Tridentate NacNac Stabilized Tin and Nickel Complexes: Access to a Monomeric Nickel Hydride and Its Catalytic Application.

The transmetalation reaction of picolyl-supported tridentate nacnac germylene monochloride [2,6-iPr2-C6H3NC(Me)CHC(Me)NH(CH2py)]GeCl (1) (py = pyridine) with SnCl2 results in an analogous stannylene chloride (2).
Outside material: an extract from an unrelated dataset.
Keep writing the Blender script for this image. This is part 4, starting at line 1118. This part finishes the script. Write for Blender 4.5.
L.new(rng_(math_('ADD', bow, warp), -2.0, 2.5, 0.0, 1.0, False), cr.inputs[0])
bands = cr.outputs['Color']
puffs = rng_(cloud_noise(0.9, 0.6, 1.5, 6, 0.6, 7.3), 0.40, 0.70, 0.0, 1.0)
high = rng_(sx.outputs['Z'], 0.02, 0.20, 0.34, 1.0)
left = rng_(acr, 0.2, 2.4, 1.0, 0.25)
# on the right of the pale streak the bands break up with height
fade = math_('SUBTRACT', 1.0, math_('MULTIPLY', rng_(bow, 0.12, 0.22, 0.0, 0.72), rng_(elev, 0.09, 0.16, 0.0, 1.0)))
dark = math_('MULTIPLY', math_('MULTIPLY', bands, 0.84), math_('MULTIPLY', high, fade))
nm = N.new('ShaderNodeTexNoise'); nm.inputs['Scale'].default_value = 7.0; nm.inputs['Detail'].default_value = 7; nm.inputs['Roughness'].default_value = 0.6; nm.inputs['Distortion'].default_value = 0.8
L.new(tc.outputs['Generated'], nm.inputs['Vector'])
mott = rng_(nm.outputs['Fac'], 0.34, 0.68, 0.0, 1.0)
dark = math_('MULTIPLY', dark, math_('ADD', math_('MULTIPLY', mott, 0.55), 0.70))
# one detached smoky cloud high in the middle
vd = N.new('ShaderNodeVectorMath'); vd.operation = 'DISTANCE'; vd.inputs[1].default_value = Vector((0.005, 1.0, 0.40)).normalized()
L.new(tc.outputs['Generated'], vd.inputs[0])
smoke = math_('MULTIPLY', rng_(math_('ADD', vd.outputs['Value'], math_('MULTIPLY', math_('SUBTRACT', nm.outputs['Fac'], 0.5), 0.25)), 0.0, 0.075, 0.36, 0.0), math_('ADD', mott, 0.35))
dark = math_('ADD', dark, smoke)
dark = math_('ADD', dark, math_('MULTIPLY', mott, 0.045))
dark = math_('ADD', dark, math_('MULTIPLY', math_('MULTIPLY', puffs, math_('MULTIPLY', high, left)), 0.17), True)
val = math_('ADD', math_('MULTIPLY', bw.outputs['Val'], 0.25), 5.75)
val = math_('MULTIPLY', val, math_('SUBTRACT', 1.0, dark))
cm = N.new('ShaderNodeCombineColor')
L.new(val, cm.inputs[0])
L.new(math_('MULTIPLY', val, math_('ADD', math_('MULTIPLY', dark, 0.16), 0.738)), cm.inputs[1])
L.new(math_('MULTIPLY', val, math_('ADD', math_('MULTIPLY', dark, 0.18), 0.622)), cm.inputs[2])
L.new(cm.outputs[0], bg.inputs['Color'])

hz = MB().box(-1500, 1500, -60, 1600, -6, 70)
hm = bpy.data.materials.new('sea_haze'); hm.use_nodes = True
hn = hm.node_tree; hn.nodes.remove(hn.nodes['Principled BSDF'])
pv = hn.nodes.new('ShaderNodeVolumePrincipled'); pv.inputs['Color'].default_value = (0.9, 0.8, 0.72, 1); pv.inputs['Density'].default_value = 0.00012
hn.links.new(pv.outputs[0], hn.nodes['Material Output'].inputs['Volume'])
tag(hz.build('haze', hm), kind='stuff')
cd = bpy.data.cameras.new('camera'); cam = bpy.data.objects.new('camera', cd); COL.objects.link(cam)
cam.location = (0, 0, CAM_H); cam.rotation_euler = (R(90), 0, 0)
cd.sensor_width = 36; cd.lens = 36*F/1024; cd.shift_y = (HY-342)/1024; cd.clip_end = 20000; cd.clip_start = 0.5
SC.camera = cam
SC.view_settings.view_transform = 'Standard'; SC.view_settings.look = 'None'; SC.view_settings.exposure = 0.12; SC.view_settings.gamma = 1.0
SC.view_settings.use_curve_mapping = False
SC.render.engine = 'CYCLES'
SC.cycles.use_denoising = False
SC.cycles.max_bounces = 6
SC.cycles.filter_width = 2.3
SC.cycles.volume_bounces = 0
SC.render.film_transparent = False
The three-coordinated stannylenium cation [{2,6-iPr2-C6H3NC(Me)CHC(Me)NH(CH2py)}Sn]+ with SnCl3- as a counteranion (3) has been generated through the abstraction of chloride ligand from 2 using an additional equivalent of SnCl2. Instead of forming a donor-acceptor complex, 2 undergoes a facile redox transmetalation reaction with Ni(COD)2 (COD = cyclooctadiene) and CuCl to afford analogous nickel and copper complexes [2,6-iPr2-C6H3NC(Me)CHC(Me)NH(CH2py)]MCl [M = Ni (4) and Cu (5)]. The reactions of 4 with potassium tri-sec-butylborohydride (commonly known as K-selectride) and AgSbF6 provide access to monomeric Ni(II) hydride, [2,6-iPr2-C6H3NC(Me)CHC(Me)NH(CH2py)]NiH (6) and a Ni(II) cation, [{2,6-iPr2-C6H3NC(Me)CHC(Me)NH(CH2py)}Ni][SbF6] (7), respectively. 6 was found to be an effective catalyst for the hydroboration of amides.